Stated exercise:
Going from the top of the data below, give again each line through the one containing "PI = math.pi", both ends kept.

** start Data section **

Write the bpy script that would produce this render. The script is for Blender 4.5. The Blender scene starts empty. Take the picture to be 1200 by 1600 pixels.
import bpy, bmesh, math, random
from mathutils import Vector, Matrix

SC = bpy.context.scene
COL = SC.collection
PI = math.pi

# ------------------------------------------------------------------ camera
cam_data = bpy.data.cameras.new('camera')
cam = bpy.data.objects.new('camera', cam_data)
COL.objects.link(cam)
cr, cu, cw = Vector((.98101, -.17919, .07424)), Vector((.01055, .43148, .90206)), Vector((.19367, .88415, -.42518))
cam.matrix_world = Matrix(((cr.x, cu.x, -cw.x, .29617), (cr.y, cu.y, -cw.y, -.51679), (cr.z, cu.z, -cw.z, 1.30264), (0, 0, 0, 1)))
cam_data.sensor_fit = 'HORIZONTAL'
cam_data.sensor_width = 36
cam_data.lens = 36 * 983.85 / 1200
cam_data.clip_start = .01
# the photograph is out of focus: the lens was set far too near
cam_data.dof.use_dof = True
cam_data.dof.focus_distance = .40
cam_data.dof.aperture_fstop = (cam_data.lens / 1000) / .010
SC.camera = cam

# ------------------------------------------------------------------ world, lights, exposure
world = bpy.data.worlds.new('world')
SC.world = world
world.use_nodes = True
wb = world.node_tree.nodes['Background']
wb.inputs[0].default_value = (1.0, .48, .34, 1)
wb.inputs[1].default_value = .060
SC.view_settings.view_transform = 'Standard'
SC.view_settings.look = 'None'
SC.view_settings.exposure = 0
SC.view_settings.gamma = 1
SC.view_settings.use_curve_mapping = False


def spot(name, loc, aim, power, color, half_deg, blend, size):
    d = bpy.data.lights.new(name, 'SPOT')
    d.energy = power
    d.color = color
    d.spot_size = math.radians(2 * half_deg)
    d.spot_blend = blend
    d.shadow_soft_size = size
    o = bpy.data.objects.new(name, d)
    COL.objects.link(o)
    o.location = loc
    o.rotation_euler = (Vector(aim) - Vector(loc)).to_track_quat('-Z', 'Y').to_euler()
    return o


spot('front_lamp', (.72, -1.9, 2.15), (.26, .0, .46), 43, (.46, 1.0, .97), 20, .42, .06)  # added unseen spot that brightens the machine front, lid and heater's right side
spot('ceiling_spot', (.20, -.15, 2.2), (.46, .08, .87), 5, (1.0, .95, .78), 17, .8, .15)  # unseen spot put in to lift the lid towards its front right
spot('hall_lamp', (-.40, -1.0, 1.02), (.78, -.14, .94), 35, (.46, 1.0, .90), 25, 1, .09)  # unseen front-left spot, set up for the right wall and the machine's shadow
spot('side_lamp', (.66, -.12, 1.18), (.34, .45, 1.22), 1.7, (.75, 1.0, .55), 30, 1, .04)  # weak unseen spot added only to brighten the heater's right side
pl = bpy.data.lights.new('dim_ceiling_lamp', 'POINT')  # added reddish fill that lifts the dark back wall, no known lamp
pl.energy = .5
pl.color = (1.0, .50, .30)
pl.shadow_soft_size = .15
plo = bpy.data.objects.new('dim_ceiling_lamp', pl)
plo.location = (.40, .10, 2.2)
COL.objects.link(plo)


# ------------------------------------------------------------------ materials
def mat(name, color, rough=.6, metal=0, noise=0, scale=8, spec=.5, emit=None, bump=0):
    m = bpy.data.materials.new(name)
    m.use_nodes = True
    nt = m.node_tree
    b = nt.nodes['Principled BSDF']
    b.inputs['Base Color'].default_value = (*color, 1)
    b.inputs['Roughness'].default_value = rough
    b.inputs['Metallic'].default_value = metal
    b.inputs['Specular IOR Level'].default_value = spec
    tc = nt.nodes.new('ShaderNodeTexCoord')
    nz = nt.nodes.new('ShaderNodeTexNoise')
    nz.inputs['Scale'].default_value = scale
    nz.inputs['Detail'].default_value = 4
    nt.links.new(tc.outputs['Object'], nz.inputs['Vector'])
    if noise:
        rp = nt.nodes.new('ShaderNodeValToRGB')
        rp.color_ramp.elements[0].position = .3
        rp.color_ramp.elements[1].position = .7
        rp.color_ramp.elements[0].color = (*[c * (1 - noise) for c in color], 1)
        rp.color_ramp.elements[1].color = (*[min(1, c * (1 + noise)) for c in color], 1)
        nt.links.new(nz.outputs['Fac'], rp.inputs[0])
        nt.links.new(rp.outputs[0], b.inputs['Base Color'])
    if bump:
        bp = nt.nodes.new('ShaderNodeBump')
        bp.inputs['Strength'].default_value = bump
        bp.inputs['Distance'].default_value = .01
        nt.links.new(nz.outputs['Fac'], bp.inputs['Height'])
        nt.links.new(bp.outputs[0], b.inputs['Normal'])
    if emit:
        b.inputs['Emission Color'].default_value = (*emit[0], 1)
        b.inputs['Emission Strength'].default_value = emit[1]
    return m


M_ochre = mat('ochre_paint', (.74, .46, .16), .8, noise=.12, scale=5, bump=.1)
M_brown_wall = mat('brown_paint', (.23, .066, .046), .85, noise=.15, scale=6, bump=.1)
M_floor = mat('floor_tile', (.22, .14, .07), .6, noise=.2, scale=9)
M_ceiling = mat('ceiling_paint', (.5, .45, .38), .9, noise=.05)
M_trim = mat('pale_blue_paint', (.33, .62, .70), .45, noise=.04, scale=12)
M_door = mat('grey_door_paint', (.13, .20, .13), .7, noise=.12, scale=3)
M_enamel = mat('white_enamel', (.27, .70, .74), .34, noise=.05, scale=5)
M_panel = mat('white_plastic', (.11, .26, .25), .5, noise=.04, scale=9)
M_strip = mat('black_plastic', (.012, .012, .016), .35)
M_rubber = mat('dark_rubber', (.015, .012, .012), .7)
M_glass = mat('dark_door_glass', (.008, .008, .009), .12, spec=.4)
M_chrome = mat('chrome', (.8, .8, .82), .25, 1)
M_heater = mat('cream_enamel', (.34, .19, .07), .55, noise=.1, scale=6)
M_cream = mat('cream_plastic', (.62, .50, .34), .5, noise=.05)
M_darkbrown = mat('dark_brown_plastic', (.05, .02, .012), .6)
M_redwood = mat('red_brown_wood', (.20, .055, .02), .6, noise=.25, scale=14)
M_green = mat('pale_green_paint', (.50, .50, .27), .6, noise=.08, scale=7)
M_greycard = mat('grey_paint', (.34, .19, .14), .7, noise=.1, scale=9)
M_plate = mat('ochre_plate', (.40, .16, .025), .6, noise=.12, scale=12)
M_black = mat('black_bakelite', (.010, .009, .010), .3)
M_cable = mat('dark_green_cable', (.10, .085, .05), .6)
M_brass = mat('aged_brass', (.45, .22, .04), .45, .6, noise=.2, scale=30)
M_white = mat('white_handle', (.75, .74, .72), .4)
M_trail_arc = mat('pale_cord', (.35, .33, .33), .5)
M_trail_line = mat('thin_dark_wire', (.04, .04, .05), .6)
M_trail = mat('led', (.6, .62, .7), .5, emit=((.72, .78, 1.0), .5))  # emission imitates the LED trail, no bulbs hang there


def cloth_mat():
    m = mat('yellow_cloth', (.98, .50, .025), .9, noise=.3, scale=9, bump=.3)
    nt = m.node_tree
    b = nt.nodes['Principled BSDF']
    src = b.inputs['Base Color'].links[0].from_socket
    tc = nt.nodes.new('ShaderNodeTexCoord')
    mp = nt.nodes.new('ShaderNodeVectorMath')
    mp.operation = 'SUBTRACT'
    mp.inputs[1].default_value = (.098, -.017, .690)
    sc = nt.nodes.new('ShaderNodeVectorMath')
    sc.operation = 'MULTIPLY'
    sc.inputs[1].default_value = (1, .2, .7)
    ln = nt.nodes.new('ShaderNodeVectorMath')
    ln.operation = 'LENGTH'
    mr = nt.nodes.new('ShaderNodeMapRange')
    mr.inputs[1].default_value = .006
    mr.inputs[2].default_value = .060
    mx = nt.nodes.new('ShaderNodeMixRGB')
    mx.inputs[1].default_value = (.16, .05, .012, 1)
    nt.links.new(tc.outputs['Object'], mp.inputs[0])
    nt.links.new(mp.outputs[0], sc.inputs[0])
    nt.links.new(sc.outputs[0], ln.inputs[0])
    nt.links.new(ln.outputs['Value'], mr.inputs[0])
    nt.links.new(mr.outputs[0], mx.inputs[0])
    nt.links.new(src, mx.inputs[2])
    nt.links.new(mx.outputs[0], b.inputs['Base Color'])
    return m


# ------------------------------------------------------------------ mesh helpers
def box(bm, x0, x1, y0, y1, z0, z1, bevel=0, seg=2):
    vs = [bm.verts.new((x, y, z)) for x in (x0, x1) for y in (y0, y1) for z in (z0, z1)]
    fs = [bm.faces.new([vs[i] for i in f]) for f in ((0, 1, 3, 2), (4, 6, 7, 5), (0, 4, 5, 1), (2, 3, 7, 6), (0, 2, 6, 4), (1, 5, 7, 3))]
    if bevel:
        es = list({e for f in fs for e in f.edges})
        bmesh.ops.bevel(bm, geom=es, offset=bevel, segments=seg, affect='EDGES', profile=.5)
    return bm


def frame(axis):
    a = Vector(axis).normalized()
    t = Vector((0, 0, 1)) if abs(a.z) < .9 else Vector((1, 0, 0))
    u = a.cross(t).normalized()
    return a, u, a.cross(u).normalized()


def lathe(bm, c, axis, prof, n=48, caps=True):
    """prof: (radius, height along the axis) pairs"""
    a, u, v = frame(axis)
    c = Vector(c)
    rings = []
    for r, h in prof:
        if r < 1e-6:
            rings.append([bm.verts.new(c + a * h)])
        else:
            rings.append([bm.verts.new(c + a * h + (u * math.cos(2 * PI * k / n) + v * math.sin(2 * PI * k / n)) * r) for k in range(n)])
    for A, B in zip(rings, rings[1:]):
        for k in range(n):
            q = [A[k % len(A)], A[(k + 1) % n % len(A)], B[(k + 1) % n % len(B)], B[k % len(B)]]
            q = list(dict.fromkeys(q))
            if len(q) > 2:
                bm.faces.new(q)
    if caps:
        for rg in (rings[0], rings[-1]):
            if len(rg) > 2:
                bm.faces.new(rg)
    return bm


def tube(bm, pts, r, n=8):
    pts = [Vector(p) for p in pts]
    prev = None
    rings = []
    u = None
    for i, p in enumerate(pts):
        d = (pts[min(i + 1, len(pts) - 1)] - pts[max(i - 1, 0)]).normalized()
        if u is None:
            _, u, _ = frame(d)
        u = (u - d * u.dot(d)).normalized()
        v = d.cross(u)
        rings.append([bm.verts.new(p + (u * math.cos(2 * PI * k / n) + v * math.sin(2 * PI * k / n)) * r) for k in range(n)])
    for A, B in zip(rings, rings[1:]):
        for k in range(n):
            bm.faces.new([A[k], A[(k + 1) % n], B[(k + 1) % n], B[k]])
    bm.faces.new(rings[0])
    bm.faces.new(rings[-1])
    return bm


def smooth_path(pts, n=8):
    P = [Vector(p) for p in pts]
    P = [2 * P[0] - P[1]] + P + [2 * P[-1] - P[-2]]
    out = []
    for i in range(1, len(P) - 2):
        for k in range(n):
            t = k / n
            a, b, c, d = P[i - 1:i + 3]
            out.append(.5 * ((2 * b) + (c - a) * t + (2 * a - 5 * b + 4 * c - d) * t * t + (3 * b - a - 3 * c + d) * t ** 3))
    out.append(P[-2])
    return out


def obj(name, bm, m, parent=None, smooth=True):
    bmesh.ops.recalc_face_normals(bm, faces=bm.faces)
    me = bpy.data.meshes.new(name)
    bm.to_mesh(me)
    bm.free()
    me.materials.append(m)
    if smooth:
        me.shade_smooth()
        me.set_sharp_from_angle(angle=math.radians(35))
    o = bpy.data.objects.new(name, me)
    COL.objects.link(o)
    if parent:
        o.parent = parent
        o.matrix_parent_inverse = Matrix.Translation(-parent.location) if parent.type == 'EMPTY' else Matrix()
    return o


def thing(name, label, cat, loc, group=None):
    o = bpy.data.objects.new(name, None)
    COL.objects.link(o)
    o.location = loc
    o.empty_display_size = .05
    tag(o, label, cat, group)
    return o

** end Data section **

Written response:
Write the bpy script that would produce this render. The script is for Blender 4.5. The Blender scene starts empty. Take the picture to be 1200 by 1600 pixels.
import bpy, bmesh, math, random
from mathutils import Vector, Matrix

SC = bpy.context.scene
COL = SC.collection
PI = math.pi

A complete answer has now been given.